Christmas with my family was so much fun. We ate delicious meals in Buenos Aires, laughed and lounged for a week on the beaches of Pinamar (6 hours south of the city), and generally talked our faces off day and night. A week after my parents left, my friend Felicia arrived in BA for 8 days of more fun. We spent a night in Uruguay, tanning on the beach, and two at the Iguazu waterfalls on the border of Brazil and Argentina, 18 hours outside the city. Felicia had her first hostel experience, and everything went well--no passports stolen, no creepy guys lurking around the room at night, and sugar-infused breakfasts were included. 

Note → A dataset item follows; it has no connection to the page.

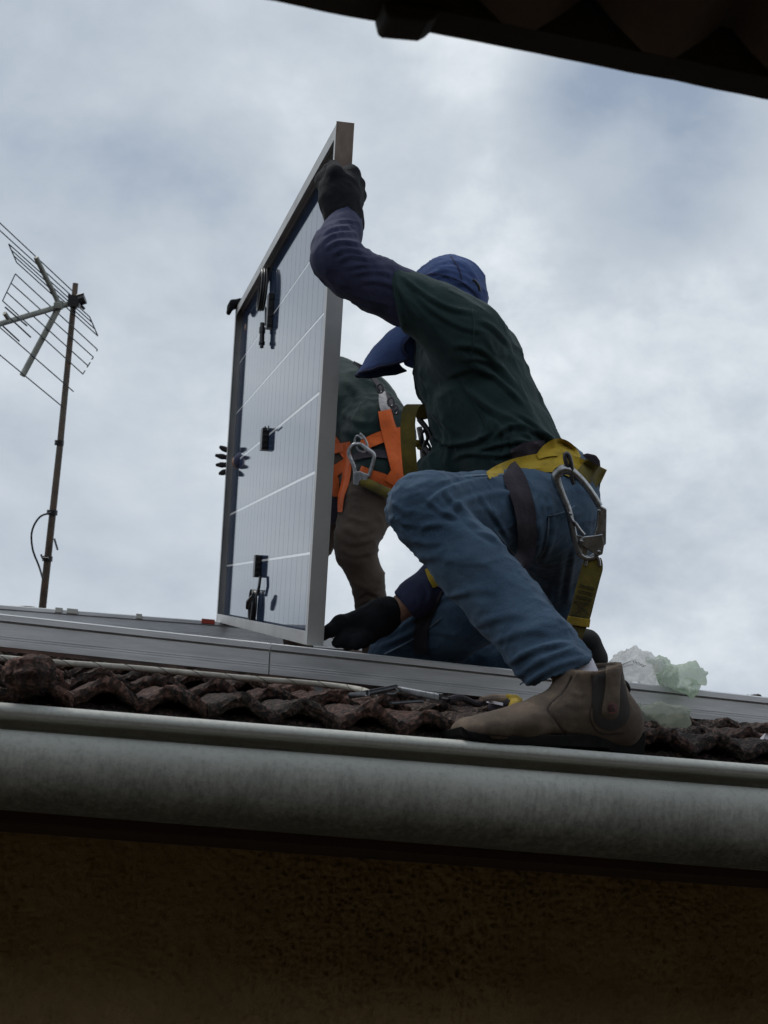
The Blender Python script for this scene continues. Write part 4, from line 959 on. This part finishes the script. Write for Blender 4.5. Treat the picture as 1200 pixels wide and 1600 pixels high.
for pts, r_ in ((((659, 676, 2.965), (664, 673, 2.965), (668, 684, 2.965), (663, 698, 2.965), (658, 690, 2.965), (659, 676, 2.965)), .0035), (((664, 700, 2.96), (673, 712, 2.95), (680, 728, 2.95), (684, 742, 2.95)), .0055), (((655, 655, 2.99), (668, 672, 2.98), (678, 695, 2.97)), .006), (((665, 688, 2.96), (672, 700, 2.96), (668, 712, 2.96), (661, 703, 2.96), (665, 688, 2.96)), .003)):
    b = GB(); b.tube([at(*q) for q in spline(pts, 5)], r_, 8); b.build('buckle', m_darksteel, w1, True)

# ================================================================== second worker, behind the panel
w2 = thing('person', roof_z(at(585, 900, 4.5).x, at(585, 900, 4.5).y, 0), 'person in brown trousers and orange harness bending behind the solar panel', 'person')
S2 = axis((560, 700, 4.3), (600, 700, 4.75))
b2 = body([chain([(592, 735, 4.5, 30), (575, 670, 4.6, 34), (530, 612, 4.85, 34)], flat=(S2, 1.25)), chain([(530, 610, 4.85, 30), (478, 592, 5.0, 24)]), chain([(470, 588, 5.05, 38), (455, 612, 5.08, 34)]),
           chain([(443, 602, 5.06, 8), (438, 608, 5.06, 7)], k=.01),
           chain([(505, 625, 4.8, 20), (440, 690, 4.80, 16), (372, 722, 4.93, 11)]), chain([(520, 600, 5.05, 20), (440, 552, 5.0, 15), (392, 512, 5.0, 11)]),
           chain([(590, 745, 4.46, 26), (556, 850, 4.35, 24), (580, 940, 4.42, 18), (592, 1040, 4.46, 15)]), chain([(570, 745, 4.65, 28), (515, 800, 4.72, 24), (460, 900, 4.75, 17), (466, 1030, 4.8, 14)])], k=.03)
soft('body', b2, .010, m_skin, w2, 2)
sh2 = body([chain([(598, 744, 4.46, 50), (590, 680, 4.55, 58), (560, 640, 4.68, 62), (522, 612, 4.85, 56)], flat=(S2, 1.35)), chain([(510, 622, 4.82, 32), (462, 668, 4.88, 28)]), chain([(520, 600, 5.02, 32), (462, 566, 5.08, 26)])], k=.05)
S2F = [([(535, 590), (560, 620), (575, 660)], 6, .006), ([(555, 600), (580, 640), (590, 670)], 5, .005), ([(530, 640), (560, 660), (600, 660)], 5, .005), ([(530, 670), (560, 680), (600, 670)], 4, .004), ([(580, 610), (600, 640), (610, 670)], 5, .004)]
o, bs2 = soft('shirt', sh2, .009, m_shirt2, w2, 2, lambda V, F: fold(wrinkles(V, F, .006, axis((540, 580, 4.6), (600, 700, 4.5)), 3, 13, 11), F, S2F))
tr = body([chain([(592, 735, 4.48, 50), (575, 790, 4.42, 45), (557, 842, 4.35, 35), (556, 862, 4.35, 32), (574, 905, 4.38, 27), (580, 950, 4.42, 24), (590, 1040, 4.46, 22)]),
           chain([(575, 740, 4.62, 48), (520, 800, 4.70, 34), (462, 900, 4.75, 26), (466, 1020, 4.8, 22)]), chain([(600, 715, 4.52, 42), (586, 745, 4.54, 50)], flat=(S2, 1.3)), chain([(548, 722, 4.6, 40), (556, 760, 4.6, 42)])], k=.03)
TF = [([(525, 838), (555, 850), (595, 838)], 3.5, .0035), ([(524, 855), (556, 868), (592, 860)], 3.5, .0035), ([(530, 822), (560, 835), (598, 820)], 3.5, .0035), ([(540, 805), (570, 815), (602, 800)], 4, .003),
      ([(545, 905), (560, 915), (585, 922)], 5, .003), ([(555, 935), (575, 925), (598, 935)], 3, .004), ([(556, 948), (578, 938), (600, 948)], 3, .004), ([(560, 712), (600, 705), (640, 720)], 4, .0035), ([(560, 725), (600, 718), (640, 730)], 3, .0035), ([(570, 700), (600, 695), (630, 705)], 3, .004)]
o, bt2 = soft('trousers', tr, .008, m_brown, w2, 2, lambda V, F: fold(wrinkles(V, F, .0045, axis((530, 840, 4.4), (600, 870, 4.4)), 5, 20, 9), F, TF))
cap2 = body([chain([(468, 578, 5.05, 44), (462, 590, 5.06, 44)])]); soft('cap', cap2, .01, m_cap, w2, 1)
for nm, pts in (('sleeve', [(480, 650, 4.82, 24), (440, 690, 4.80, 20), (378, 720, 4.92, 14)]), ('sleeve', [(480, 578, 5.05, 24), (440, 552, 5.0, 19), (398, 517, 4.99, 14)])):
    soft(nm, body([chain(pts)]), .009, m_navy, w2, 1)
bts = body([chain([(590, 1030, 4.46, 24), (585, 1056, 4.42, 18), (560, 1062, 4.38, 14)])]); soft('boot', bts, .008, m_sole, w2, 1)
bts = body([chain([(466, 1012, 4.8, 24), (458, 1046, 4.76, 18), (436, 1052, 4.72, 14)])]); soft('boot', bts, .008, m_sole, w2, 1)
# hands: fingers hooked round the panel's far edge
Q = lambda x, y, z: PP(x, y, z)
def hand_at(yc, top=False, seed=1):
    prs = []
    def ch(pts, k=.006): return dict(P=[(np.array(p), r) for p, r in pts], flat=None, clip=None, k=k)
    if not top:
        prs.append(ch([(Q(PLN-.09, yc-.01, .075), .026), (Q(PLN-.035, yc, .07), .028), (Q(PLN-.02, yc+.02, .065), .024)], .012))
        for i, (dy, ln, sl) in enumerate(((.042, .034, .010), (.018, .046, .004), (-.007, .042, -.004), (-.030, .030, -.010))):
            prs.append(ch([(Q(PLN-.02, yc+dy*.8, .066), .011), (Q(PLN+.011, yc+dy*.95, .045), .0085), (Q(PLN+.012, yc+dy, .012), .0080), (Q(PLN+.012, yc+dy+sl*.5, .012-ln*.6), .0076), (Q(PLN+.006, yc+dy+sl, .012-ln), .0068)]))
        prs.append(ch([(Q(PLN-.06, yc+.03, .07), .013), (Q(PLN-.085, yc+.065, .055), .011), (Q(PLN-.10, yc+.085, .048), .009)]))
    else:
        prs.append(ch([(Q(PLN-.09, yc-.07, .08), .024), (Q(PLN-.05, yc-.02, .075), .028)], .012))
        for i, dx in enumerate((.05, .026, .002, -.022)):
            prs.append(ch([(Q(PLN-.04+dx*.5, yc-.01, .07), .011), (Q(PLN-.03+dx, yc+.014, .045), .0105), (Q(PLN-.03+dx, yc+.016, .010), .0105), (Q(PLN-.03+dx, yc+.010, -.016), .010), (Q(PLN-.03+dx, yc-.012, -.022), .009)]))
        prs.append(ch([(Q(PLN-.08, yc-.04, .065), .012), (Q(PLN-.10, yc-.06, .048), .010)]))
    f = body(prs, k=.008); V, F = nets(f, .004); V = relax(V, F, 1)
    return mesh('glove', V, F.tolist(), m_glove2 if not top else m_glove, w2, True)
# height of the photographed hand along the far edge
def far_y(px, py):
    best = min(np.linspace(0, PH, 400), key=lambda yy: abs(project(np.array([PP(PLN, yy, 0)]))[1][0]-py)); return float(best)
hand_at(far_y(0, 722)); hand_at(PH, True)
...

Tomorrow I go back to work on the film project I participated in late last year. I have five scenes that I need to film in a two-day span, which will be fun, but exhausting. My friend Pittelli is also arriving tonight, so I have lots to look forward to in my last two weeks here in Argentina. In anticipation of graduate school interview offers, I am flying back to the United States the 27th of January, and if I get accepted to school, I won't come back to Buenos Aires. I'm having trouble grasping the fact that my adventure is coming to close, so i'm going to pack in as much as I can for the next 9 days.